Park bosses say they’re running visitor centers and even cleaning bathrooms as remaining staff try to keep sites open
Across the US’s fabled but overstretched national parks, unusual scenes are playing out this summer following budget cuts by Donald Trump’s administration. Archeologists are staffing ticket booths, ecologists are covering visitor centers and the superintendents of parks are even cleaning the toilets.
The National Park Service (NPS), responsible for maintaining cherished wildernesses and sites of cultural importance from Yellowstone to the Statue of Liberty, has lost a quarter of its permanent staff since Trump took office in January, with the administration seeking to gut the service’s budget by a third.
But the administration has also ordered parks to remain open and accessible to the public, meaning the NPS has had to scramble remaining staff into public-facing roles to maintain appearances to the crowds of visitors. This has meant much of the behind-the-scenes work to protect endangered species, battle invasive plants, fix crumbling infrastructure or plan for the future needs of the US’s trove of natural wonders has been jettisoned.

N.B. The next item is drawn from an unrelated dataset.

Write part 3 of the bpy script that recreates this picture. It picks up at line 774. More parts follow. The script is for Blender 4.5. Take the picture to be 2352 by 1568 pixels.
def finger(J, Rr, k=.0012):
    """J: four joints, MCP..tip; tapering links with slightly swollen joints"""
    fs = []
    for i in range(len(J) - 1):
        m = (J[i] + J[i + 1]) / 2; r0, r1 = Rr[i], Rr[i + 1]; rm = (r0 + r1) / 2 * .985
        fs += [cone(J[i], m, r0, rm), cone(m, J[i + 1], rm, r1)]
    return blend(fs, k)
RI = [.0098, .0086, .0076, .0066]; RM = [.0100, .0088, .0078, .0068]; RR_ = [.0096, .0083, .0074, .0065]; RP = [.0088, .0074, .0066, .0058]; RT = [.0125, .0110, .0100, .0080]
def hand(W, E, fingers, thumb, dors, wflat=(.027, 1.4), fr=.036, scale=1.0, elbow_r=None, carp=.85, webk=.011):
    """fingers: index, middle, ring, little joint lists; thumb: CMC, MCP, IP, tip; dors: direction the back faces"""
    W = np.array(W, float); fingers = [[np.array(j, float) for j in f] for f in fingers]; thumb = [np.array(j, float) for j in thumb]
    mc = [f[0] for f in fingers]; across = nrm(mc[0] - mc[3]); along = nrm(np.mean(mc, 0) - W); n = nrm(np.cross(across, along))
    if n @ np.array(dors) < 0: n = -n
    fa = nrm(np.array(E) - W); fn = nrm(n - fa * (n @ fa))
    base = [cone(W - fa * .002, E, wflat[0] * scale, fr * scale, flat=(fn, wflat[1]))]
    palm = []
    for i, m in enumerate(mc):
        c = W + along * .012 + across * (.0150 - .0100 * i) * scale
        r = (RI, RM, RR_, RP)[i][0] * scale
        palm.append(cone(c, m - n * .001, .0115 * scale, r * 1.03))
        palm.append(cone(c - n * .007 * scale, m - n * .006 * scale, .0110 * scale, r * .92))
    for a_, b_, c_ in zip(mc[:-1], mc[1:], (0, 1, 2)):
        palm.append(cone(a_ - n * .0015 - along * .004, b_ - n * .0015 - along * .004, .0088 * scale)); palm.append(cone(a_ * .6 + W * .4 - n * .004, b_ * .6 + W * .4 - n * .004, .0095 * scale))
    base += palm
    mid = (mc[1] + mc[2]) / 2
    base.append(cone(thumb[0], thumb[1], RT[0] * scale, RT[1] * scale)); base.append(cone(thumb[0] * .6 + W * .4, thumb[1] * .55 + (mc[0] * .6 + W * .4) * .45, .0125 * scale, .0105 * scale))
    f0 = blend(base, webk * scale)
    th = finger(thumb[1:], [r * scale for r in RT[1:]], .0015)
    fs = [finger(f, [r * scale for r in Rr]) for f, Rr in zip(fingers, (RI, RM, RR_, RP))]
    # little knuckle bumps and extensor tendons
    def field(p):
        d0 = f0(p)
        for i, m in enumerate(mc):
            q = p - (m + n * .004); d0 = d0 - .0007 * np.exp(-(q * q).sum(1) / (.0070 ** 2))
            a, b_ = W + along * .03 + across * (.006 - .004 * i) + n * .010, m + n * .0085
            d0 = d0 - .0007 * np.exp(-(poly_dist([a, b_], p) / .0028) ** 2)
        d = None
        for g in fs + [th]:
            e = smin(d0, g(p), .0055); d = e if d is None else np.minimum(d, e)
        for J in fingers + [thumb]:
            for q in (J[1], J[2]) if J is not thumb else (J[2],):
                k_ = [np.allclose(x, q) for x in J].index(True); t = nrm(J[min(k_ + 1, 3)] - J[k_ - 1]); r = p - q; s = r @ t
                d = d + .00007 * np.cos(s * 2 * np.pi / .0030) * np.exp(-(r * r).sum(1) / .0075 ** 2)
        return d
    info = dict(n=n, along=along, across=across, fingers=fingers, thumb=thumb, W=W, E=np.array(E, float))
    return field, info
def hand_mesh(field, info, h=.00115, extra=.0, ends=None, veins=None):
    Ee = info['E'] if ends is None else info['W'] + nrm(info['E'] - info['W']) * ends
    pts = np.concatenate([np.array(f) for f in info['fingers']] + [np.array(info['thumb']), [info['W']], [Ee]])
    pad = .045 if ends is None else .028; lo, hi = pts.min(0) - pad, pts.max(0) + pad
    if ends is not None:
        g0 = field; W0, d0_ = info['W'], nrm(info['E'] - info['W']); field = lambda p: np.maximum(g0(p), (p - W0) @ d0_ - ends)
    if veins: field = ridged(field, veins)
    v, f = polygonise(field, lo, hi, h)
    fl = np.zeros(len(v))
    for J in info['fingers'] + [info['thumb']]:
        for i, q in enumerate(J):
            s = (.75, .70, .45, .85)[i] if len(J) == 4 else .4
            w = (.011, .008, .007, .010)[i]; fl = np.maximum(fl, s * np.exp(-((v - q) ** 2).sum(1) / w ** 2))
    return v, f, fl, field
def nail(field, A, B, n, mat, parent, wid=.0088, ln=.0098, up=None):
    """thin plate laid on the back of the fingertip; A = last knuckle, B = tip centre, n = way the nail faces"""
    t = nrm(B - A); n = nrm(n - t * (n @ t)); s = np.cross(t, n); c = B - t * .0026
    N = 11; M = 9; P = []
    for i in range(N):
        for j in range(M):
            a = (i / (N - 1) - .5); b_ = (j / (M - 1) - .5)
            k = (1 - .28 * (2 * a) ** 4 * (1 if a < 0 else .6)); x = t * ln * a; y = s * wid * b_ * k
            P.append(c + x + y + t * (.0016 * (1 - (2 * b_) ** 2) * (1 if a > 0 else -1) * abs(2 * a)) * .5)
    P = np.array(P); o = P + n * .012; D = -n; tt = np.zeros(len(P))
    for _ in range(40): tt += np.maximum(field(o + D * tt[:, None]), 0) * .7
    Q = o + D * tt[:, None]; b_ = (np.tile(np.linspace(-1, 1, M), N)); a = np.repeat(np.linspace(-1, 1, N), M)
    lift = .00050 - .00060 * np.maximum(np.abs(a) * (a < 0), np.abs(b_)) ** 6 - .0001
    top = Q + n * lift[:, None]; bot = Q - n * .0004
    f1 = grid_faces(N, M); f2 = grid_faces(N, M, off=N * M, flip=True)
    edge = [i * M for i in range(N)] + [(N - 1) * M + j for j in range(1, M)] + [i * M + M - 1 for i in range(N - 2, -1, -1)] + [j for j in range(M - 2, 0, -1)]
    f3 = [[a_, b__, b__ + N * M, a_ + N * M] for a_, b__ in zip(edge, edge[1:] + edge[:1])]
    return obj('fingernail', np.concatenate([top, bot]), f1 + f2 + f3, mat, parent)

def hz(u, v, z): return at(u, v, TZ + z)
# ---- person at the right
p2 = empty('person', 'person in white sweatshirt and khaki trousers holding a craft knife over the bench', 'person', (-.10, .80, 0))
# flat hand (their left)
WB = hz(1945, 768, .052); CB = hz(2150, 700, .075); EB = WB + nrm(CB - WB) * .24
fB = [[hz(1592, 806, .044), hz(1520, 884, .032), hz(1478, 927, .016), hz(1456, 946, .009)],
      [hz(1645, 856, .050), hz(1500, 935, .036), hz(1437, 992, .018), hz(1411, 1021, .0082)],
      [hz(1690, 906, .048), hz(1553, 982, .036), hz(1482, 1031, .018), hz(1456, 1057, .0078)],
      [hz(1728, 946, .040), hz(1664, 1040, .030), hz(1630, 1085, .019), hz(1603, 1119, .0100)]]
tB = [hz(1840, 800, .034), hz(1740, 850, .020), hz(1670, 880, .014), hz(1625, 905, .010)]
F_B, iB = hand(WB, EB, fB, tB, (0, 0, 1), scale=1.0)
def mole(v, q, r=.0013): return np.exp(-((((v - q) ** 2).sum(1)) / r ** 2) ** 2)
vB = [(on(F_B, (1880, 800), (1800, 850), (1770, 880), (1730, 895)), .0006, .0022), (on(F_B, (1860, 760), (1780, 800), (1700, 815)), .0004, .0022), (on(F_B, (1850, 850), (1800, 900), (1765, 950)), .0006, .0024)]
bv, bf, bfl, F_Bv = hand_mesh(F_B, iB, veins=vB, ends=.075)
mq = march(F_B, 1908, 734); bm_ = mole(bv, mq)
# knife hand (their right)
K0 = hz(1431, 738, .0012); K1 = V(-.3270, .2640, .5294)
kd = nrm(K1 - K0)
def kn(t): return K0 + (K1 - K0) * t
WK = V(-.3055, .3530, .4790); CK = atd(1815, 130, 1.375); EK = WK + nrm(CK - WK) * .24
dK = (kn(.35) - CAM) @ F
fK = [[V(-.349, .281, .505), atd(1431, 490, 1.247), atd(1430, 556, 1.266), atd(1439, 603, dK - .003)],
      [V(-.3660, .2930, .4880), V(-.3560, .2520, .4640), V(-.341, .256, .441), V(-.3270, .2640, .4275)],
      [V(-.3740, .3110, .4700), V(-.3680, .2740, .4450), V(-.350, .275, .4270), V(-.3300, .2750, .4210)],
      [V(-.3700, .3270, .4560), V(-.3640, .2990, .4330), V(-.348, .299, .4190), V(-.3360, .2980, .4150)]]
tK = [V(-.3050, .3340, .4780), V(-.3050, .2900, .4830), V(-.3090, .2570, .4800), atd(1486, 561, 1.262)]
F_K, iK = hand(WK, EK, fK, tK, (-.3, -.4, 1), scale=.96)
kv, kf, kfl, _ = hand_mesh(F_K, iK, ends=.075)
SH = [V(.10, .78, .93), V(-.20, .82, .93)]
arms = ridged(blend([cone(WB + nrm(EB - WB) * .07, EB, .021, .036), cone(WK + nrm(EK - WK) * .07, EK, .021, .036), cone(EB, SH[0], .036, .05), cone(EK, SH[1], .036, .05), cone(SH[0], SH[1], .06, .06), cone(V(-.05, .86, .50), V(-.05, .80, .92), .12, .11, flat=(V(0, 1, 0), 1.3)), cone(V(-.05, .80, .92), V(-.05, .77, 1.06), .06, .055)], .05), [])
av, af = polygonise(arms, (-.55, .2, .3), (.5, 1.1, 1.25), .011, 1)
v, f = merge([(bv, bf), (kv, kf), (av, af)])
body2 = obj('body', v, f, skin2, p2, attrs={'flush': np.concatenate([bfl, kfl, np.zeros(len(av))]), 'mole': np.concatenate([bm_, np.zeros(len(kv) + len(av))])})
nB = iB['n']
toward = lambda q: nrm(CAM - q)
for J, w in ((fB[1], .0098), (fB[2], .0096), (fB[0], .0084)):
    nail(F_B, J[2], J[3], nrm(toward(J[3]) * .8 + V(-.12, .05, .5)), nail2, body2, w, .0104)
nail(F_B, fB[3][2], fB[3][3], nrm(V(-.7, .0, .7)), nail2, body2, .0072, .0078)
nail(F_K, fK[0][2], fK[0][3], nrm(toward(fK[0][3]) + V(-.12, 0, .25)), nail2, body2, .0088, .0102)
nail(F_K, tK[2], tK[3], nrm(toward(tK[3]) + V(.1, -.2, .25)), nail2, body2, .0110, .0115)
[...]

It turns out closing the parks doesn’t work, and actually makes things worse. While some members of the public suck ass, the majority of the traffic through a park keeps those few shitheads monitored and honest. It’s not like there were a ton of park rangers to begin with. Most park preservation happens through good visitors gently educating and occasionally snitching. We learned this the hard way during the last Republican-caused federal shutdown when there was a ton of defacement and destruction of public land.